Officials from eight different states will make their case today that Iowa and New Hampshire should not retain their “first-in-the-nation” status in the presidential selection process.

Four-hundred delegates are at the Democratic National Committee meeting in New Orleans, but a special subcommittee will hear from the states which hope to knock the Iowa Caucuses out of the lead-off position in the party’s presidential nominating process. The states hoping to horn in on the attention Iowa and New Hampshire receive are Alabama, Arizona, Arkansas, Colorado, Mississippi, Nevada, South Carolina and Michigan.

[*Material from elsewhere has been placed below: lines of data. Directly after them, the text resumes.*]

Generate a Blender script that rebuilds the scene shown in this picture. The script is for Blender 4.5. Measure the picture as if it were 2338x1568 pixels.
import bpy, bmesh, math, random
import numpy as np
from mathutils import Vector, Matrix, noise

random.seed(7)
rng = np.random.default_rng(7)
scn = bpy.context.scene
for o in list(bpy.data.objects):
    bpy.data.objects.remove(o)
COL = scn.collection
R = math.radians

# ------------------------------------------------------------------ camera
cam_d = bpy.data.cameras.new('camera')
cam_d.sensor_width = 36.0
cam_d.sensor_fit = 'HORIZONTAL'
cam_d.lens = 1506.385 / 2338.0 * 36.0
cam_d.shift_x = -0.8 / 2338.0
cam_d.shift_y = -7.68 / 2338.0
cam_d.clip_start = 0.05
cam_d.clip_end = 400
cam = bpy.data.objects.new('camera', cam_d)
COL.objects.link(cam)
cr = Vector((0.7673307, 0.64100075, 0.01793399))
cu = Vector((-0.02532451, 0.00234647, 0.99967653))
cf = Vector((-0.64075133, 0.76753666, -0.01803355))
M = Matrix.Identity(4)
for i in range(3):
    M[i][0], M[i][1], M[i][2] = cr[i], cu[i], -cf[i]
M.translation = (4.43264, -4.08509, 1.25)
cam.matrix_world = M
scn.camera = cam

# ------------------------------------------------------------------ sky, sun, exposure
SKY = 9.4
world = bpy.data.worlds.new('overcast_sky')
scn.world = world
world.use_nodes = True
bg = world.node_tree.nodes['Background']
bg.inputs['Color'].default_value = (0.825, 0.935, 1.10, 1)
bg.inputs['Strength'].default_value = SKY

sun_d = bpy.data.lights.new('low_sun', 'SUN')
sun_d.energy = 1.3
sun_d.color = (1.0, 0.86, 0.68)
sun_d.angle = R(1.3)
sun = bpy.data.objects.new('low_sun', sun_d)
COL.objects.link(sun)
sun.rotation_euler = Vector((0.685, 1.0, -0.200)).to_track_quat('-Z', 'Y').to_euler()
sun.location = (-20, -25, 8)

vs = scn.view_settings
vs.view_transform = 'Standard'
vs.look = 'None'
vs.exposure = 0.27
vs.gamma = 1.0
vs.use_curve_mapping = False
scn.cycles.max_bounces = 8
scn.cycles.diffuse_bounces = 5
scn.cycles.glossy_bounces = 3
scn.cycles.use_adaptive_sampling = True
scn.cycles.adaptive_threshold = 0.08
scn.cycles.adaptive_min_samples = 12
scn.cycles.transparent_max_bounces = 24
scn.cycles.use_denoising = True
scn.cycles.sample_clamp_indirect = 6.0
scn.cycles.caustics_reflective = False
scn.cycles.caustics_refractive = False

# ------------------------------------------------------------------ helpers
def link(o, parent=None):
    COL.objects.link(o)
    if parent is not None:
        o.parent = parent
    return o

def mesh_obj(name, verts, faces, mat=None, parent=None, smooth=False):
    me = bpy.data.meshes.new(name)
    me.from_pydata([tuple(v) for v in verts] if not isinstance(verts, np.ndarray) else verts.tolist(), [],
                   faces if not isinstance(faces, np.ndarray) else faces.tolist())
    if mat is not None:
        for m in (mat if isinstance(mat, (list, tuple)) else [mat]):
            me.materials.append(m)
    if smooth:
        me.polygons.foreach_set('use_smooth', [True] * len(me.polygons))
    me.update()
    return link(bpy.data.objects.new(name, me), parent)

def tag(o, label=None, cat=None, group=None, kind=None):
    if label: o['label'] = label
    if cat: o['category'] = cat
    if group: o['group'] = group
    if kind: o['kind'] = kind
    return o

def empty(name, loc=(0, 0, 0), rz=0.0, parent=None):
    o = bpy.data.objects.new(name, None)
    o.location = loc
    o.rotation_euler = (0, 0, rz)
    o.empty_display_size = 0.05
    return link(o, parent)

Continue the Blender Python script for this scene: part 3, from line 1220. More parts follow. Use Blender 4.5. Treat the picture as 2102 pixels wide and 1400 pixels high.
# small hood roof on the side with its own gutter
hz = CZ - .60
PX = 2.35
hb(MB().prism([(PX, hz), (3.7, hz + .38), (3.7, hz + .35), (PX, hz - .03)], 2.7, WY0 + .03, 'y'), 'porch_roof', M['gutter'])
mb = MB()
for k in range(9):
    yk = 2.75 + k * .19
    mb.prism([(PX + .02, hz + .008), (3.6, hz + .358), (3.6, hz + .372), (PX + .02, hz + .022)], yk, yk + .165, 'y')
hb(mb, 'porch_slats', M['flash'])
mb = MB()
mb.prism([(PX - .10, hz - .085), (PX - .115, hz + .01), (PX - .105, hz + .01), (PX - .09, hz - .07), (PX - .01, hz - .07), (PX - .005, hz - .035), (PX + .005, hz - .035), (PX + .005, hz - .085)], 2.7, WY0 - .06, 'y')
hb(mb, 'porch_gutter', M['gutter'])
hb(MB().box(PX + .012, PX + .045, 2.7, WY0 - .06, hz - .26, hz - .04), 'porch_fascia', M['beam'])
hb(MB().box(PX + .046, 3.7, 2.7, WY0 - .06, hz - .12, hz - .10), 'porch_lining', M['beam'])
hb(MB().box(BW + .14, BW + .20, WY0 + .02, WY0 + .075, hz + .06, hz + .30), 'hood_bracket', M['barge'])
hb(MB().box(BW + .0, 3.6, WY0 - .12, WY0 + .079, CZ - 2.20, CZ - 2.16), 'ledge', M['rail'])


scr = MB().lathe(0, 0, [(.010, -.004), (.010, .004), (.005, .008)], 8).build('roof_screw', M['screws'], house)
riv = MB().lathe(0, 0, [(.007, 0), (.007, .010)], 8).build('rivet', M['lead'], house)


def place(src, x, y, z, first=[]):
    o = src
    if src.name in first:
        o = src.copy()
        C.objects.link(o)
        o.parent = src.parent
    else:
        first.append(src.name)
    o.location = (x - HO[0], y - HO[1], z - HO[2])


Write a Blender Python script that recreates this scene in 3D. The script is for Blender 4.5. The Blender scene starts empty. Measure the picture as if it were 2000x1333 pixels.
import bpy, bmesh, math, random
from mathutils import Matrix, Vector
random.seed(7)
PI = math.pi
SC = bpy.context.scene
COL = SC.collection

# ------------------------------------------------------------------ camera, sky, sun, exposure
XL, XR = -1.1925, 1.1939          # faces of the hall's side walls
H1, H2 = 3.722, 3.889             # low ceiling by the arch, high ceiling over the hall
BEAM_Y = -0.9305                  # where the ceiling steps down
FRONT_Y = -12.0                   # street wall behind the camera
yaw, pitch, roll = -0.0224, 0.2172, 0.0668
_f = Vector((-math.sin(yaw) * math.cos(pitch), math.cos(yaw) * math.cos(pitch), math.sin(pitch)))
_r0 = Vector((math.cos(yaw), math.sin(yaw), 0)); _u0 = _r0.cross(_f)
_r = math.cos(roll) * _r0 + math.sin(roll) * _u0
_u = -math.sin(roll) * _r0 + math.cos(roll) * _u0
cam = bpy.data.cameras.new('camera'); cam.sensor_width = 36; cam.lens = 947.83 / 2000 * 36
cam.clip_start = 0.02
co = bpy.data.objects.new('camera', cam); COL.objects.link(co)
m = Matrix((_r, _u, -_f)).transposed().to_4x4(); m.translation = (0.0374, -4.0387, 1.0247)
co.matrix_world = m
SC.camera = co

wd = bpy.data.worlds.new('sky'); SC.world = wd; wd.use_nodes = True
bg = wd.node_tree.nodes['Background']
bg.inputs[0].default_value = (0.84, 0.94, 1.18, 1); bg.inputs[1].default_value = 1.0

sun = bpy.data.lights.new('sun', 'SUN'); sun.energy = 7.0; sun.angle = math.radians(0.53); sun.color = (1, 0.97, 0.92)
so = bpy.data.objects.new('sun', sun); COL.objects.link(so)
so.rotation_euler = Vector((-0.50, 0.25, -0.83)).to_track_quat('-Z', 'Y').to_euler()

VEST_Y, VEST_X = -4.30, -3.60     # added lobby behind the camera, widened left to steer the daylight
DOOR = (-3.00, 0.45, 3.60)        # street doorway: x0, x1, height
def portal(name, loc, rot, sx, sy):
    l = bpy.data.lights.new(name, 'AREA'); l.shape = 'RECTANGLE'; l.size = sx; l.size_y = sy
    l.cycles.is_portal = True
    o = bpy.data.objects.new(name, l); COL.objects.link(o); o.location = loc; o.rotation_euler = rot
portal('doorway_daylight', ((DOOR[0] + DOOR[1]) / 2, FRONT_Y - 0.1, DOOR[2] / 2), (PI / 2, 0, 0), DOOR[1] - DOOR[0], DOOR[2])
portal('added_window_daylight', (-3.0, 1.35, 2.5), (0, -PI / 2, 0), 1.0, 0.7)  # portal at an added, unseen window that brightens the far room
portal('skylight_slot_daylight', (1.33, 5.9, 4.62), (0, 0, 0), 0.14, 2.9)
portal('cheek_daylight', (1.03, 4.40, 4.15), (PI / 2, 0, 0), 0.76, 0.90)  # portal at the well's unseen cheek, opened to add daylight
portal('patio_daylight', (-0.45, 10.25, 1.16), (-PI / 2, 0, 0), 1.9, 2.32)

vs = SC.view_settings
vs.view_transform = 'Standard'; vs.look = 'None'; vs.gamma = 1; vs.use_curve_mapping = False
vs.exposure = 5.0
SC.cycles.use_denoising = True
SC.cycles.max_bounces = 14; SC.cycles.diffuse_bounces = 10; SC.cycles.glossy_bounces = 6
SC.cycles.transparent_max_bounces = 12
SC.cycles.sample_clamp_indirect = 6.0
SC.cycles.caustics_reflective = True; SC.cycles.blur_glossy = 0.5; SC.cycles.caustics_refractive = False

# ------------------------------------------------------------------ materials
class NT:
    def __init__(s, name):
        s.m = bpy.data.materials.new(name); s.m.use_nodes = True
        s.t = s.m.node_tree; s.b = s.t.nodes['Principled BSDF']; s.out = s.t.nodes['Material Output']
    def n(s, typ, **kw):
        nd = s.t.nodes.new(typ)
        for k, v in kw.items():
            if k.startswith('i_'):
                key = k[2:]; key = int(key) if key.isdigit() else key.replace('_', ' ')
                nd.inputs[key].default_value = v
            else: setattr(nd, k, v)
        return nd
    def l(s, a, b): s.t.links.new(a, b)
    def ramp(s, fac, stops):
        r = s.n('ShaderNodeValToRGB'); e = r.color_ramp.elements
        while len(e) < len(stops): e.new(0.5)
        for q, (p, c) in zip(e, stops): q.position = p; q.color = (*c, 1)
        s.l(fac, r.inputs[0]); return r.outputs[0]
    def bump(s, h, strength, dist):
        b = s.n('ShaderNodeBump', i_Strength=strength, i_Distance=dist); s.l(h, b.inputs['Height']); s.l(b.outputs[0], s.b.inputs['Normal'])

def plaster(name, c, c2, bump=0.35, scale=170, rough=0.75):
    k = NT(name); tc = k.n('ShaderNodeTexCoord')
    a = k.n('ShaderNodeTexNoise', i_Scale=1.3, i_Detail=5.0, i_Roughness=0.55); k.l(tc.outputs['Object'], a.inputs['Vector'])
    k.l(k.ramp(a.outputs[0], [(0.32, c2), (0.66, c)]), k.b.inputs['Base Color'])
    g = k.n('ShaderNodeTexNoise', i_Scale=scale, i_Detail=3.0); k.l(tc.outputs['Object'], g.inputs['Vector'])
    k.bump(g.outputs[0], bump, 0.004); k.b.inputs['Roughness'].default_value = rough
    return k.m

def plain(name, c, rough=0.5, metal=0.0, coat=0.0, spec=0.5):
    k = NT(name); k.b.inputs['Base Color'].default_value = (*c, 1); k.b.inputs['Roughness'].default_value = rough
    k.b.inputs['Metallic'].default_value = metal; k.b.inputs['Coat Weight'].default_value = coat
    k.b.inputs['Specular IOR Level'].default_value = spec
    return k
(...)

A former leader of the Democratic National Committee, though, is warning members of his party’s rules and bylaws committee that changing the calendar could endanger key Democrats in Iowa and New Hampshire. New Hampshire’s Democratic governor is up for re-election and former Democratic National Committee chairman Don Fowler says whichever Democrat is nominated to run for governor in Iowa might suffer, too, if the party knocks Iowa out of first place.

A panel appointed by the Democratic National Committee to come up with an alternative plan has recommended that the party allow up to two caucuses in the week after Iowa — and before New Hampshire’s primary — then quickly follow New Hampshire’s primary with two more primaries. The full Democratic National Committee is expected to make a final decision this fall.